Your suggestions are appreciated.

Michael Franz: Hi,
This is exactly the position I was in when I was first bitten by the wine bug, except that I was thoroughly broke while newly married and struggling to complete a Ph.D. I recommend buying in small lots (one, two or three bottles, not cases) so that you can maximize your exposure. In my view, wine collecting should be not about heaping up possessions, but rather about learning, and also saving money (by taking advantage of sales) so that you can buy more wine--again in the service of learning! So, you might try working from the wines that you already know you like, buying a few when the price is right, but also working out in concentric circles from those bottlings to others that are similar but a bit different. For example, if you know you like California Cabs, try some cabs from Chile and Australia as well, to learn whether you like them more or less. Then, move out a bit more to see if you like, say, a Merlot made by the maker of the Chilean Cab you just learned that you like. Then, try several other Chilean Merlots to learn whether it is the region or the producer who is striking your fancy...and so forth.

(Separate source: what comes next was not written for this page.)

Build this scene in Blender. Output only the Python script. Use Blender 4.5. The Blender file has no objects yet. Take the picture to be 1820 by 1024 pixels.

Read, read and read some more, and taste whenever you can (and don't spend more than you can afford and bring anxiety or spousal conflict into your love affair with wine) and you'll have a blast!


Washington, D.C.: I hope I'm never in the aisle seat below those two cases of wine in the overhead bin.

BTW, I hope you don't write up this airplane stuff in the print edition -- otherwise it might cause the airlines to stop allowing wine bottles on board or give some freak some crazy idea!

Michael Franz: Good point! Mum's the word!


Michael Franz: Sheesh...time flies! Already our hour is up, and there are still a couple dozen great questions that must go unanswered. Please forgive me if I didn't get to your question, and please join in when we next crank up The Grapevine in two weeks, same time, same site. Until then, Cheers!


washingtonpost.com:

That wraps up today's show. Thanks to everyone who joined the discussion.